Hace meses, me cifré en una discusión con un ser querido. El motivo:
un malentendido. ¿Con respecto a qué? Con respecto a la ley Anticorrupción. Su
postura era la siguiente: no estaba de acuerdo con la ley. A mí me pareció
inconcebible. ¿Cómo no estar de acuerdo ante una ley anticorrupción? ¡Cómo no! Ahora, mucho
después, comprendo.
Primero: se trata de una ley que protege a la ley misma. Eso
indica qué tipo de personas habitamos este país. Es un blindaje con rastros de
balas. Según el título oficial, se trata de “una ley que crea la ley de protección
y compensación al denunciante de actos de corrupción administrativa”. Esto me
lleva al segundo punto: los mecanismos y procedimientos de gobierno están, solo
que deben ser respetados y ese respeto debe ser asegurado. Una ley anticorrupción demuestra el fracaso de las
tres ramas del poder. Tercero: se somete la aprobación de la ley al voto de los
mandatarios, quienes por definición misma de sus cargos y sus poderes, son los
cuestionados por corrupción. Esto lleva a que el dinero invertido sea mal invertido.
Y ese el cuarto numeral de mi reflexión: esto es solo un costoso esfuerzo hecho
sin estrategia.
Así me abro a la divagación pensando en el planeta tierra, roca
esférica y achatada que gira alrededor de fuego. Pienso que uno de los retos
del siglo XXI será librarnos del derecho penal, de los procedimientos de los
abogados, de sus triquiñuelas y perversidades.

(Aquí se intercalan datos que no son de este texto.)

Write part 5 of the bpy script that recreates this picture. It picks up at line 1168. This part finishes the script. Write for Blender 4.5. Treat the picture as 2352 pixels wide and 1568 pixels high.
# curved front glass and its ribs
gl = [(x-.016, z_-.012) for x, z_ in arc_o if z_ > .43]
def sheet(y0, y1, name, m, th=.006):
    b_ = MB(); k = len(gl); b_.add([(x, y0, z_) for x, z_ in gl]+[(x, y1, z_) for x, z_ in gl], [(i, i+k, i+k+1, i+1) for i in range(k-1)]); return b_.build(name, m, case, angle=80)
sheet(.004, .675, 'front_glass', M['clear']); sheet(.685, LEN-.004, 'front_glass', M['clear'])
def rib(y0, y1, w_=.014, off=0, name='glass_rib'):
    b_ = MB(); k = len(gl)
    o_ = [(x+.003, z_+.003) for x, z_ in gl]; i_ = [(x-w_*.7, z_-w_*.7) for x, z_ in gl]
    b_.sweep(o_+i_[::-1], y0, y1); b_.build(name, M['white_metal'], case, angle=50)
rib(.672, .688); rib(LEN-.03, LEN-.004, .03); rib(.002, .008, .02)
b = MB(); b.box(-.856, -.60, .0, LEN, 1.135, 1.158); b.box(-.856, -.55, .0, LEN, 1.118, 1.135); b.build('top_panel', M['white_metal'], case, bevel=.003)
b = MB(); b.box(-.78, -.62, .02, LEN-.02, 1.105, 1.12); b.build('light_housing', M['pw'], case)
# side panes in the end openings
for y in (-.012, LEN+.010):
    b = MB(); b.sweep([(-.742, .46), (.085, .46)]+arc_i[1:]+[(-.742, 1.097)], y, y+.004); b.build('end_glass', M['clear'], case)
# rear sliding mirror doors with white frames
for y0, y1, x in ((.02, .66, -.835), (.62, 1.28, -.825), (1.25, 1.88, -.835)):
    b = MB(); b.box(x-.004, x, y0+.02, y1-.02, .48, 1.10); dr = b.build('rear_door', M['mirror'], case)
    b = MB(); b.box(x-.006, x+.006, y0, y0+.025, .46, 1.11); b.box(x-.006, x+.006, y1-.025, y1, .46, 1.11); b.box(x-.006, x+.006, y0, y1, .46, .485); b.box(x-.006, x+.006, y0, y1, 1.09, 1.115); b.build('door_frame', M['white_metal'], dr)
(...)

Anhelo con temor un nuevo salvajismo.
Los encargados de aprobar la ley
Anticorrupción son los mismos corruptos, los que han demostrado no saber
proceder sin anticipar sus intereses privados a los intereses públicos. Estado Islámico no surgió por cualquier cosita: la situación mundial
nos exige, más que siempre, afinar las fibras de nuestra humanidad, ser buenos
sin ostentación religiosa, bondadosos sin definir esa bondad en términos de
espiritualidad o moralidad. Humanos humanistas que respetemos al otro, que
admiremos al otro, que cuidemos al otro. Y a nosotros mismos.